Подобных прошений от бывших кантонистов в архивах немало. Так, в 1896 г. некий томский мещанин еврей Моисей Симонов Волондарский (по святому крещению Михаил Иванович Воскресенский) пишет письмо на имя самого государя. В письме автор рассказывает, что был принят на военную службу в Томске в 1847 г. и зачислен в томский батальон военных кантонистов в возрасте девяти лет. В том же году окрещен в православие "без моей доброй воли на то". После крещения, продолжает этот человек, "я держался своей прежней иудейский религии предков своих, каковую исполняю и по настоящее время... Хотя я и обращался в разные присутственные места и священный Синод с прошениями о восстановлении меня в прежней иудейской религии, но разрешения не получил, а томская духовная консистория за отпадение от православия 12 августа 1896 г. просила томского губернского прокурора возбудить против меня уголовное преследование..."14 . И далее Волондарский просит монарха даровать ему право исповедывать религию предков.

Как сложилась судьба этих просителей, мы не знаем, ибо лишь в 1905 г. появился указ монарха о том, что "лица, числящиеся православными, но в действительности исповедующие ту нехристианскую религию, к которой принадлежали до присоединения к православию они или их предки, подлежат по желанию исключению из православия." В том же году всем губернаторам из Министерства внутренних дел поступил циркуляр о недопустимости религиозных преследований в описанных случаях15 .

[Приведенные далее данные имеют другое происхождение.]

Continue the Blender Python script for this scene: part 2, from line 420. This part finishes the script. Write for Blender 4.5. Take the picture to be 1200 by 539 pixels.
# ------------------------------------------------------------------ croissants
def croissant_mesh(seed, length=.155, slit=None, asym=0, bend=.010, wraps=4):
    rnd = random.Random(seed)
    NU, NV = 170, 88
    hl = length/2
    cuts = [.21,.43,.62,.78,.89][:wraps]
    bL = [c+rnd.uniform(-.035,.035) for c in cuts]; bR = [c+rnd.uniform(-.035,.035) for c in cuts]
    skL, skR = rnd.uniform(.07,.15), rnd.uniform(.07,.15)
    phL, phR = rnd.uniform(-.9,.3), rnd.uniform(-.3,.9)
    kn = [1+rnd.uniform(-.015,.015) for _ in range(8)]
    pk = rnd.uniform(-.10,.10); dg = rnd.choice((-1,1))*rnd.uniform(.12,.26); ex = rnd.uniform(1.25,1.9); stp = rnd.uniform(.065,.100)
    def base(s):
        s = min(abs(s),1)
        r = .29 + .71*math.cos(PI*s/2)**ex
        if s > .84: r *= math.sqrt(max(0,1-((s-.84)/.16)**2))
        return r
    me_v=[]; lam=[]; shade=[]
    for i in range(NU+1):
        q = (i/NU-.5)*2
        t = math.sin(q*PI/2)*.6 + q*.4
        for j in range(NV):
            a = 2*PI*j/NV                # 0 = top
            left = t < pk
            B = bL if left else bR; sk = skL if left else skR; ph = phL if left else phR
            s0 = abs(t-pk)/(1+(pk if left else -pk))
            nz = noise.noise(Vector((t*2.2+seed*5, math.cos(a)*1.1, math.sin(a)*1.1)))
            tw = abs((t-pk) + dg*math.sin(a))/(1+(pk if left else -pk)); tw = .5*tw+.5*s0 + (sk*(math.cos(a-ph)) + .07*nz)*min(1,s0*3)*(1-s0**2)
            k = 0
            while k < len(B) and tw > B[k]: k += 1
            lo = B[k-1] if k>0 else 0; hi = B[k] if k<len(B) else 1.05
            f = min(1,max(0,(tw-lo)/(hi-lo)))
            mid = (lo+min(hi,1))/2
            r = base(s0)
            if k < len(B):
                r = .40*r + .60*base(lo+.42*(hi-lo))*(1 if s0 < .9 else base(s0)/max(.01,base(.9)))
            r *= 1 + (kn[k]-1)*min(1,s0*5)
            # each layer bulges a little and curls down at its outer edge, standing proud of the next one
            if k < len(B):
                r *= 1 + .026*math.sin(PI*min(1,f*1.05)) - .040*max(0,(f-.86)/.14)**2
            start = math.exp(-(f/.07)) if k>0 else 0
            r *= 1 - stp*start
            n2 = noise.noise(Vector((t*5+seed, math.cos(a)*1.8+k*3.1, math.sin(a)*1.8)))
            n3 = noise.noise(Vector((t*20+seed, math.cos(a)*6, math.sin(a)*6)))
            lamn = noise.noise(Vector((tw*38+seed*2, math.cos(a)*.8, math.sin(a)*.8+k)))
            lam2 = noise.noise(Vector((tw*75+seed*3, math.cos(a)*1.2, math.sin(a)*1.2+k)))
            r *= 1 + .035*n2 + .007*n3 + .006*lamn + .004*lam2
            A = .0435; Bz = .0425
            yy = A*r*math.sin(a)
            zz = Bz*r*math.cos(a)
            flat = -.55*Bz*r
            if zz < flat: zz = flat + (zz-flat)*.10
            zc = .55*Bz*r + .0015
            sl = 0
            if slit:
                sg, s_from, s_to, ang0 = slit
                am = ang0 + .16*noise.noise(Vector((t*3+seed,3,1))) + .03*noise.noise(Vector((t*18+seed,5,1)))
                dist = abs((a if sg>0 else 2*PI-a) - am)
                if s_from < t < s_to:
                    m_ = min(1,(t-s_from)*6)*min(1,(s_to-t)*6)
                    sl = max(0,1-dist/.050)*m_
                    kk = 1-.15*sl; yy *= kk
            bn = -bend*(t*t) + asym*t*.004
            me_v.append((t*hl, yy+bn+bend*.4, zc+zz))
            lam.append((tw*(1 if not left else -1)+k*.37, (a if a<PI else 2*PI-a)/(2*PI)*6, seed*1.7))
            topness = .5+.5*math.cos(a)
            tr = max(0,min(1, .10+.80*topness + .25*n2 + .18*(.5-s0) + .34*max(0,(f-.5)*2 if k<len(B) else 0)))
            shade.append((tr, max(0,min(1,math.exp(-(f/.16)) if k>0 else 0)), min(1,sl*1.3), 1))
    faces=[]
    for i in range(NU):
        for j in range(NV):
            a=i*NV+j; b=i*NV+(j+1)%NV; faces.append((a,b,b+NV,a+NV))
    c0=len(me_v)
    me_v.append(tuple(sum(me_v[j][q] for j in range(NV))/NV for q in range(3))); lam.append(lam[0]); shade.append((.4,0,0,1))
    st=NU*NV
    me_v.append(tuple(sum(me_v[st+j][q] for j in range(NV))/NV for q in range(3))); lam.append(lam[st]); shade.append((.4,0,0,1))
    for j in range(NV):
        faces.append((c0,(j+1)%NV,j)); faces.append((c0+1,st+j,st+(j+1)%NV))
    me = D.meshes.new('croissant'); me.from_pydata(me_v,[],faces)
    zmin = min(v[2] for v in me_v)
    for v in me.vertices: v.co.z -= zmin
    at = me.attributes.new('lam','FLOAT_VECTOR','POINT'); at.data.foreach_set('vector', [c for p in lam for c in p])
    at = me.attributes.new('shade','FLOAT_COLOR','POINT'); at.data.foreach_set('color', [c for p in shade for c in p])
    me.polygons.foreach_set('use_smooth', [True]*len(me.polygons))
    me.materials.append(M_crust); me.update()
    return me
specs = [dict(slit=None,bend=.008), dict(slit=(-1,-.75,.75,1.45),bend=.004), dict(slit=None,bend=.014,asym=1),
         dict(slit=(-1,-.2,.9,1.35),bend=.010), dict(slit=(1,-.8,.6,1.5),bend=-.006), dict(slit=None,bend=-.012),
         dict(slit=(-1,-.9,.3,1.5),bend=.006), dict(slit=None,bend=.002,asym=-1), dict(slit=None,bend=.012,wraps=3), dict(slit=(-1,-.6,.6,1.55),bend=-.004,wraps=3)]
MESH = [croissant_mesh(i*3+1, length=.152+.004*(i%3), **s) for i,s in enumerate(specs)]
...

Но вернемся к заметкам Цама, согласно которым около половины томских кантонистов, несмотря на увещевания, сохранили верность религии предков. Повзрослев и закончив службу, они в большинстве своем оседали в Томске и играли особую роль в жизни местной еврейской общины. Именно усилиями бывших кантонистов в Томске была создана, насколько нам известно, первая в Сибири военно-молитвенная солдатская школа, историю которой описал все тот же Герцель Цам. Некоторое время, вспоминает он, бывшие и настоящие солдаты из евреев ходили в "каминерскую" синагогу, но "особым приветствием" там не пользовались. Однажды солдат, если верить Цаму, просто не пустили дальше раздевальни, и тогда они решили образовать отдельное молитвенное общество. В 1864 г. солдаты приступили к сбору пожертвований на выписку сейфер-торы*. К лету 1865 г. было собрано 150 рублей, на которые солдаты и приобрели собственный свиток. При освещении свитка было собрано еще 263 рубля, после чего было получено разрешение у начальства на аренду помещения для молитв в доме некой чиновницы в Затеевском переулке. К осенним праздникам 1865 г. был открыт сначала временный молитвенный дом, а в 1872 г. на собранные средства удалось построить постоянное здание для военно-молитвенной школы. Для управления ею старейшинами и казначеями в течении 34 лет избирались отставные и служившие солдаты. По мере того, как солдат становилось все меньше, в старосты стали выбираться и евреи из новососланных. А первым старостой и казначеем одновременно стал, естественно, Герцель Цам16 .

* Сейфер-тора — синагогальный рукописный свиток торы.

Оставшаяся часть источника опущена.